Wow, that echoes the end of Justice League 4 in which the Justice League wasn't able to stop the Martians in time, but once they were properly informed and inspired, common people could stop them, because the Martians are vulnerable to fire and everyone's got a lighter or some matches.
Grant Morrison: And everyone can run, at least a little bit. That is the lot of it.
Wow, okay. There's Emergency Stop, The Human Race (which is an excellent title, by the way) and after that is what?
Grant Morrison: Some one-issue stories. We're going to do one which is just the young guys in the Justice League, a real escape from the superheroes and we're going to go one with Flash, Green Lantern and Green Arrow kind of hanging out and what happens mostly is them just drinking and hanging out with his pals.
But apart from that we're got the end of this thing called the Black Flash. It's kind of what happened after Savitar was bumped off into the Speed Force and sort of corrupted and tainted it and created this personification of the Dark Side of the Speed Force which is a skeleton in a Flash costume.
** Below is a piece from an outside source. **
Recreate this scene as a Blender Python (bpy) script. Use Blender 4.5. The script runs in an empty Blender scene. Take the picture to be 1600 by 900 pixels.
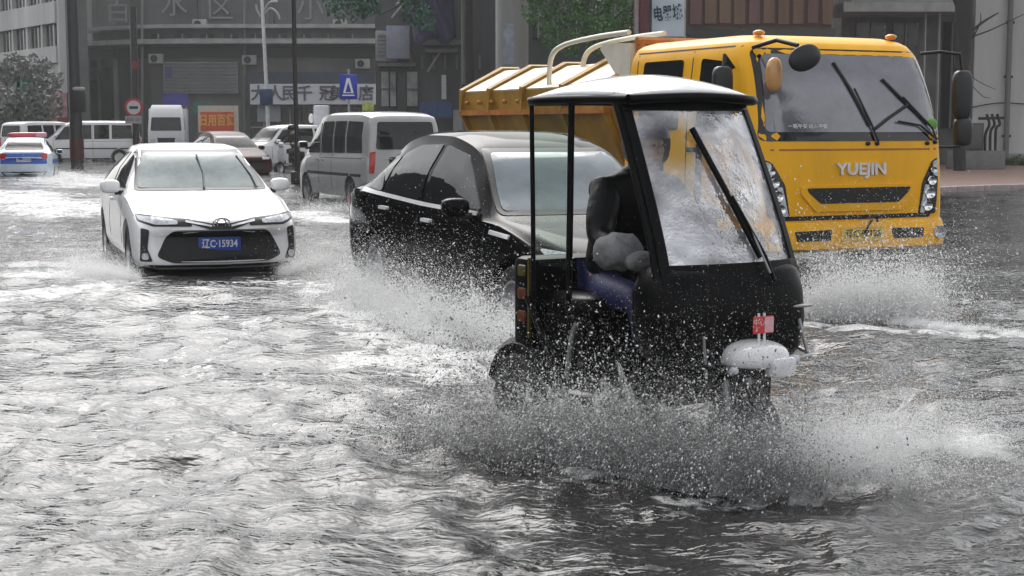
import bpy, bmesh, math, random
import numpy as np
from mathutils import Vector, Matrix
from mathutils.bvhtree import BVHTree
R = math.radians
random.seed(7); rng = np.random.default_rng(11)
scene = bpy.context.scene
C = scene.collection

# ---------------------------------------------------------------- camera
CAM_H, FPX, HOR = 1.5, 2400.0, 200.0          # metres above the water, focal length and horizon row (1600 x 900)
PITCH = math.atan((450 - HOR) / FPX)
cam_d = bpy.data.cameras.new('camera'); cam = bpy.data.objects.new('camera', cam_d); C.objects.link(cam)
cam.location = (0, 0, CAM_H); cam.rotation_euler = (math.pi / 2 - PITCH, 0, 0)
cam_d.sensor_width = 36; cam_d.lens = FPX / 1600 * 36
cam_d.clip_start = 0.1; cam_d.clip_end = 6000
scene.camera = cam
# ---------------------------------------------------------------- overcast sky
SUN_EL, SUN_AZ = 50, 346                       # degrees; azimuth clockwise from +Y
world = bpy.data.worlds.new('World'); scene.world = world; world.use_nodes = True
wt = world.node_tree; wn, wl = wt.nodes, wt.links
sky = wn.new('ShaderNodeTexSky'); sky.sky_type = 'NISHITA'; sky.sun_disc = False
sky.sun_elevation = R(SUN_EL); sky.sun_rotation = R(SUN_AZ); sky.air_density = 1.4; sky.dust_density = 3.0; sky.ozone_density = 1.0
hsv = wn.new('ShaderNodeHueSaturation'); hsv.inputs['Saturation'].default_value = 0.14
tc = wn.new('ShaderNodeTexCoord'); cn = wn.new('ShaderNodeTexNoise')      # soft cloud cover all round the sky
cn.inputs['Scale'].default_value = 2.2; cn.inputs['Detail'].default_value = 6; cn.inputs['Roughness'].default_value = 0.55
cr = wn.new('ShaderNodeMapRange'); cr.inputs['From Min'].default_value = 0.3; cr.inputs['From Max'].default_value = 0.7
cr.inputs['To Min'].default_value = 0.6; cr.inputs['To Max'].default_value = 1.4
mx = wn.new('ShaderNodeMix'); mx.data_type = 'RGBA'; mx.blend_type = 'MULTIPLY'; mx.inputs['Factor'].default_value = 1
wl.new(tc.outputs['Generated'], cn.inputs['Vector']); wl.new(cn.outputs['Fac'], cr.inputs['Value'])
wl.new(sky.outputs['Color'], hsv.inputs['Color']); wl.new(hsv.outputs['Color'], mx.inputs['A']); wl.new(cr.outputs['Result'], mx.inputs['B'])
wl.new(mx.outputs['Result'], wn['Background'].inputs['Color'])
wn['Background'].inputs['Strength'].default_value = 0.12
sun_d = bpy.data.lights.new('sun', 'SUN'); sun = bpy.data.objects.new('sun', sun_d); C.objects.link(sun)
sun_d.energy = 0.75; sun_d.angle = R(50); sun_d.color = (1, 0.97, 0.93)
sun.location = (0, 0, 30); sun.rotation_euler = (R(90 - SUN_EL), 0, R(180 - SUN_AZ))
scene.cycles.transparent_max_bounces = 24; scene.cycles.max_bounces = 8
vs = scene.view_settings; vs.view_transform = 'Standard'; vs.look = 'None'; vs.gamma = 1; vs.exposure = 1.0

# ---------------------------------------------------------------- helpers
def at(px, py, Y):
    """world point seen at pixel (px,py) of the 1600x900 picture, at distance Y in front of the camera"""
    dx = (px - 800) / FPX; dv = (450 - py) / FPX
    d = Vector((dx, math.cos(PITCH) + dv * math.sin(PITCH), -math.sin(PITCH) + dv * math.cos(PITCH)))
    return Vector((0, 0, CAM_H)) + d * (Y / d.y)
GROUND = -0.15
MATS = {}
def mat(name, col, rough=0.5, metal=0.0, var=0.15, scale=6.0, bump=0.0, bscale=40.0, coat=0.0, ior=1.45, emit=None, spec=None, trans=0.0, streak=False):
    if name in MATS: return MATS[name]
    m = bpy.data.materials.new(name); m.use_nodes = True; MATS[name] = m
    nt = m.node_tree; n, l = nt.nodes, nt.links; b = n['Principled BSDF']
    b.inputs['Roughness'].default_value = rough; b.inputs['Metallic'].default_value = metal; b.inputs['IOR'].default_value = ior
    b.inputs['Coat Weight'].default_value = coat; b.inputs['Coat Roughness'].default_value = 0.04
    b.inputs['Transmission Weight'].default_value = trans
    if spec is not None: b.inputs['Specular IOR Level'].default_value = spec
    t = n.new('ShaderNodeTexCoord')
    no = n.new('ShaderNodeTexNoise'); no.inputs['Scale'].default_value = scale; no.inputs['Detail'].default_value = 8; no.inputs['Roughness'].default_value = 0.65
    src = t.outputs['Object']
    if streak:
        mp = n.new('ShaderNodeMapping'); mp.inputs['Scale'].default_value = (1, 1, 0.16); l.new(src, mp.inputs['Vector']); src = mp.outputs['Vector']
    l.new(src, no.inputs['Vector'])
    ra = n.new('ShaderNodeMapRange'); ra.inputs['From Min'].default_value = 0.3; ra.inputs['From Max'].default_value = 0.7
    ra.inputs['To Min'].default_value = 1 - var; ra.inputs['To Max'].default_value = 1 + var
    l.new(no.outputs['Fac'], ra.inputs['Value'])
    mi = n.new('ShaderNodeMix'); mi.data_type = 'RGBA'; mi.blend_type = 'MULTIPLY'; mi.inputs['Factor'].default_value = 1
    mi.inputs['A'].default_value = (*col, 1); l.new(ra.outputs['Result'], mi.inputs['B']); l.new(mi.outputs['Result'], b.inputs['Base Color'])
    if bump:
        bn = n.new('ShaderNodeTexNoise'); bn.inputs['Scale'].default_value = bscale; bn.inputs['Detail'].default_value = 4; l.new(t.outputs['Object'], bn.inputs['Vector'])
        bp = n.new('ShaderNodeBump'); bp.inputs['Strength'].default_value = bump; bp.inputs['Distance'].default_value = 0.02
        l.new(bn.outputs['Fac'], bp.inputs['Height']); l.new(bp.outputs['Normal'], b.inputs['Normal'])
    if emit: b.inputs['Emission Color'].default_value = (*emit[:3], 1); b.inputs['Emission Strength'].default_value = emit[3]
    return m
def tag(o, label=None, cat=None, group=None, kind=None):
    if label: o['label'] = label
    if cat: o['category'] = cat
    if group: o['group'] = group
    if kind: o['kind'] = kind
    return o
def thing(name, label, cat, loc=(0, 0, 0), rz=0, group=None, rx=0):
    o = bpy.data.objects.new(name, None); C.objects.link(o); o.empty_display_size = 0.2
    o.location = loc; o.rotation_euler = (rx, 0, rz); return tag(o, label, cat, group)
def obj(name, me, m=None, parent=None, smooth=None):
    if isinstance(me, bmesh.types.BMesh):
        bm = me; me = bpy.data.meshes.new(name); bm.to_mesh(me); bm.free()
    if m is not None:
        me.materials.clear(); me.materials.append(m)
    if smooth is not None:
        me.shade_smooth()
        if smooth < 179: me.set_sharp_from_angle(angle=R(smooth))
    o = bpy.data.objects.new(name, me); C.objects.link(o)
    if parent is not None: o.parent = parent
    return o
def box(bm, x0, x1, y0, y1, z0, z1, bevel=0, M=None):
    r = bmesh.ops.create_cube(bm, size=1); vs_ = r['verts']
    bmesh.ops.scale(bm, vec=(x1 - x0, y1 - y0, z1 - z0), verts=vs_)
    bmesh.ops.translate(bm, vec=((x0 + x1) / 2, (y0 + y1) / 2, (z0 + z1) / 2), verts=vs_)
    if bevel:
        es = list({e for v in vs_ for e in v.link_edges})
        g = bmesh.ops.bevel(bm, geom=es, offset=bevel, segments=2, affect='EDGES', profile=0.5); vs_ = list({v for f in g['faces'] for v in f.verts} | {v for v in vs_ if v.is_valid})
    if M is not None: bmesh.ops.transform(bm, matrix=M, verts=[v for v in vs_ if v.is_valid])
    return vs_
def boxo(name, x0, x1, y0, y1, z0, z1, m, parent=None, bevel=0, M=None):
    bm = bmesh.new(); box(bm, x0, x1, y0, y1, z0, z1, bevel, M); return obj(name, bm, m, parent, 40 if bevel else None)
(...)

We have this thing where he's chasing after the Flash on the cover ,which is kind of a neat run there. The Black Flash escapes from the Speed Force and comes after the Flash and he has got a friend who gives up her life to save him and then we throw the Flash into the Dark Side of the Speed Force to get her back.
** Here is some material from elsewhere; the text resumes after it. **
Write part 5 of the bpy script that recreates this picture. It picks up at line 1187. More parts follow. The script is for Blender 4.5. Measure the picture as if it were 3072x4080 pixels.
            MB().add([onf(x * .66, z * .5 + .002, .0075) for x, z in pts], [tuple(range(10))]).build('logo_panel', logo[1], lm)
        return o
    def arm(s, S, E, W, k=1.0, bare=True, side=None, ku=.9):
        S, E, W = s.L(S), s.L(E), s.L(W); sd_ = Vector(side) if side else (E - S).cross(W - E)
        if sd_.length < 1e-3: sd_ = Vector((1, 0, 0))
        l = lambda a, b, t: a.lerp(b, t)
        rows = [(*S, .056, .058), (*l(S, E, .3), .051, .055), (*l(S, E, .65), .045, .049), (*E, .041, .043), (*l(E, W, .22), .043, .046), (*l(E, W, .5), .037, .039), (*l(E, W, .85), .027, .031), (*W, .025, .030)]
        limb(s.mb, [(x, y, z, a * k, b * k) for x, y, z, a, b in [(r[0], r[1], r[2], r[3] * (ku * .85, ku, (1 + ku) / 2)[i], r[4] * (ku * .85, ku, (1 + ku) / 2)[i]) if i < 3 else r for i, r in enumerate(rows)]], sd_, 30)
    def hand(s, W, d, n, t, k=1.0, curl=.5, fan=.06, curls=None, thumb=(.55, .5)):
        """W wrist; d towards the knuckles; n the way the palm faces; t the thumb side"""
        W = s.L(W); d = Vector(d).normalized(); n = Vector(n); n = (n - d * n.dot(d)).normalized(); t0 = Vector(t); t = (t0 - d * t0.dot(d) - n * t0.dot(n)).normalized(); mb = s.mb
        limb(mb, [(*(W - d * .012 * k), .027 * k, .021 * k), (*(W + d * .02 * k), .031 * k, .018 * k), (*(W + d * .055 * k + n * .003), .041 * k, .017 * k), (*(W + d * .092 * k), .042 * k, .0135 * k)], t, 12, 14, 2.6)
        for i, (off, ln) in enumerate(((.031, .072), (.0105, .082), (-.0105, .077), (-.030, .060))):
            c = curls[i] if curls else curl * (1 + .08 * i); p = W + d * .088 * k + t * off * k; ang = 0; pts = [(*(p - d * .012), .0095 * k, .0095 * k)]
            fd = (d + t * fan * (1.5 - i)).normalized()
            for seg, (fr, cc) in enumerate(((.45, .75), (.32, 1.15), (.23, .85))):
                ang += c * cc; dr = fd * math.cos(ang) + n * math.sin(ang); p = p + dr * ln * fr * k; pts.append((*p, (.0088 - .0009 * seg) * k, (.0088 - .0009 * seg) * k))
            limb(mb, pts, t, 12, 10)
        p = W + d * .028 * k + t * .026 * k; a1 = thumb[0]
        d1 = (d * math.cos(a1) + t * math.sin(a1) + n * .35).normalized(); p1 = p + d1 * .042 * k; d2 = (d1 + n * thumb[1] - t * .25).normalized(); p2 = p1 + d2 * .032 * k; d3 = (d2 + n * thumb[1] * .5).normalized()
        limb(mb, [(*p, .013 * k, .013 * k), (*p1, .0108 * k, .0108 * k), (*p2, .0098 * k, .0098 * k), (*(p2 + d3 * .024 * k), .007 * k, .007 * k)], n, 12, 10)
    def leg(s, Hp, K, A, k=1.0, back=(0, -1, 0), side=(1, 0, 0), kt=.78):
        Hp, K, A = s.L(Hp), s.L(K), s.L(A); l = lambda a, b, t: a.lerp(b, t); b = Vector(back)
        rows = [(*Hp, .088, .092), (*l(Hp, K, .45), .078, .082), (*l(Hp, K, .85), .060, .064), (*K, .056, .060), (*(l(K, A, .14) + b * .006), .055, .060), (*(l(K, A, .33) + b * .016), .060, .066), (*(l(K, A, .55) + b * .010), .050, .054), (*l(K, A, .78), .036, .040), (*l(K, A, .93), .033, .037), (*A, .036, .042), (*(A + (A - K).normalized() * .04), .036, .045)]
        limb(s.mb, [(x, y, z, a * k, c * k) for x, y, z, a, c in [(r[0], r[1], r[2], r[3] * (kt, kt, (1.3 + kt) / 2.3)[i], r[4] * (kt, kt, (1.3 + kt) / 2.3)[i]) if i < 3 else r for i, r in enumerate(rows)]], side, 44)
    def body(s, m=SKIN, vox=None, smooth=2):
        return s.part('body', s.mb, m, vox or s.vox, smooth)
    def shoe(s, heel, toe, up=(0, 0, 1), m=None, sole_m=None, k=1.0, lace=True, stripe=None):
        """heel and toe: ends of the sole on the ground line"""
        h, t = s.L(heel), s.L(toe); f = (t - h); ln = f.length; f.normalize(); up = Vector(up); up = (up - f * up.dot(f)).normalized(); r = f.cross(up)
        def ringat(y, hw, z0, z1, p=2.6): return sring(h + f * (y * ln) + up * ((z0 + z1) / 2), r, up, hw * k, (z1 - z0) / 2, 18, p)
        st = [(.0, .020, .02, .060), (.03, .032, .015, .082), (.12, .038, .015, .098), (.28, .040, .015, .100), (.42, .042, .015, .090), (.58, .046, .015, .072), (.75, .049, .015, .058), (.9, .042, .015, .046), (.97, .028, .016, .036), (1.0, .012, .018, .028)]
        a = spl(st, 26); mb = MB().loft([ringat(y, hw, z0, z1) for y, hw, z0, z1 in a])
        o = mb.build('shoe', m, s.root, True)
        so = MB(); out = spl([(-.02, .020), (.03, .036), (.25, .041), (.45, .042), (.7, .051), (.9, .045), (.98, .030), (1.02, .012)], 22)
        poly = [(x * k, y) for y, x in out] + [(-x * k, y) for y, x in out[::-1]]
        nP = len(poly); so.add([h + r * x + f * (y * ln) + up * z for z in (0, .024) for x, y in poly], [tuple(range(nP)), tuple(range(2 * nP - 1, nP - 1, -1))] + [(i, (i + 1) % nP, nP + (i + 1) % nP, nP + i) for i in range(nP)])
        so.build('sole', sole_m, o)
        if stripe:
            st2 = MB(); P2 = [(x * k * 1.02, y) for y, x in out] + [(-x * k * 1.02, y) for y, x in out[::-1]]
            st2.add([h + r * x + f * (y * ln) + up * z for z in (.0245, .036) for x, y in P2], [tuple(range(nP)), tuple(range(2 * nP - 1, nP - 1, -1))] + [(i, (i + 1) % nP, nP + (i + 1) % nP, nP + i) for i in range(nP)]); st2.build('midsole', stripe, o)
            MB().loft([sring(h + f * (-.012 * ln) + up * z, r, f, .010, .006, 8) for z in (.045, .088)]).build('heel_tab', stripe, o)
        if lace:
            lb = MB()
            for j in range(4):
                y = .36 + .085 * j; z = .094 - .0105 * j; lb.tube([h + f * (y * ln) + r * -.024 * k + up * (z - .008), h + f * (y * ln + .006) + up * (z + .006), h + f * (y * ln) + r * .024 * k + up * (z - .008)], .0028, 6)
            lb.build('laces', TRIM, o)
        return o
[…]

Because the Black Flash is unleashed on Earth, time starts to run down, as velocity is measured by time and everyone is slowing down until one day it just absolutely stops and the Flash as to get back into the Speed Force. The last part of it the Flash returns and he's affected by this complete slowing down to the point to where he's only as fast as you and me, but everyone else is so slow that he's still the fastest man alive. And he has to restore the Speed Force with just a normal man's speed.
Without calling his JLA buddies, because that would be cheating.
Grant Morrison: Yeah, and they would be slowed down too. It's all down to the Flash on this one.